Detrás de estos garitos estaba Paul, el abuelito punky. ¿Sabéis lo que hacía? Cuando nos veía ya puestos en su casa de las Tres Torres nos encerraba y no dejaba de servirnos los potingues más variados mientras se reía de mí, que siempre le pedía clemencia. Allí contemplé por primera vez la homosexualidad de frente, con ese punk joven llamado Johnny que luego se fue a Barcelona. Dicen que se hizo yonki y murió. Paul en cambio vive y su memoria bien merece una placa en el callejón de La Luna de España, el tercer garito suyo que yo conocí.
Mis primeros conciertos, qué emoción. Nuestras pintas , que llamaban la atención allá donde íbamos, especialmente en los barrios de Málaga capital, donde la gente te miraba alucinada.
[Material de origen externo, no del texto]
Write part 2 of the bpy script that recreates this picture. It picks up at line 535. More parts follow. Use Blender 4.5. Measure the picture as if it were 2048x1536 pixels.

Por cierto, el mío se había convertido entonces en lugar gris y hostil y sobre el 84 mi familia se muda definitivamente a Torremolinos, que aunque hacía mucho que había dejado de ser “chic” para convertirse en “kitsch” seguía siendo lugar animado y libertino, además yo era joven y cantaba en un grupo de rock.
Cuando llegó lo de la independencia a mí me daba igual, prácticamente vino a coincidir con el pelotazo de “Sabor de amor” y no parábamos de viajar de un sitio para otro viendo como a nuestro público vanguardista se le sumaba un asombroso contingente de fans quinceañeras sin que supiésemos a qué era debido. La política municipal me importaba un bledo y la escena musical se había desplazado a Málaga, apenas quedaba algún local de Pueblo Blanco como reducto donde escuchar música decente. Toda mi vida ha transcurrido a caballo entre los dos municipios y jamás entendí la obstinación friki en querer ser de pueblo y enfrentarse a la “metrópoli”.
Y es que a veces me ha dado por pensar que la decadencia se inicia con la independencia, pero la verdad es que no es del todo cierto. Otro recurso facilón sería datarlo en la investidura de Herr Fernández Montes, pero tampoco. Mi teoría es que la catetización fue extendiéndose lenta pero inexorablemente y llegó a imponerse definitivamente en el 2002 con el descubrimiento a todo boato del inefable Monumento al Turista, cuyo impacto visual a punto estuvo de provocarme una caída en bicicleta cuando lo vislumbré por primera vez. “Tenéis muy mal gusto”, escribió con spray en su base el guitarrista de Addictive Larsen, lo cual le provocó una noche en el cuartelillo. Y luego llegó el Museo Histórico Municipal de Torremolinos, que nunca pudo abrirse porque solo tenía un cuadro. Del Chic al Kitsch y luego a la Caspa hasta llegar al Terror. “Terrormolinos”, en acertada definición del periodista Txema Martín.
En el 2003 fui vetado por motivos que ya estoy cansado de explicar junto a otros izquierdistas, disidentes y gentes de mala fe. A tanto llegó mi indignación que durante mucho tiempo me obstinaba en decir que era de Málaga capital, no quería que me identificasen con ese sitio retrógrado que poco a poco iba cayéndose a pedazos entre el conformismo culpable de muchas de sus gentes.
Ha hecho falta lo más grande para que Torremolinos vuelva a abrir los ojos y alcance una cierta normalización, aunque el grado de miseria moral alcanzado aún diste mucho de haberse disipado. Qué paradoja, el paradigma de las libertades en la España de Franco ha de aprender a ser libre. Primero dependía de Málaga y después de UNA sola persona. El camino está siendo más arduo de lo pensado, pero al menos se ven brotes verdes.
(Artículo incluido en el libro «Torremolinos. De pueblo a mito»).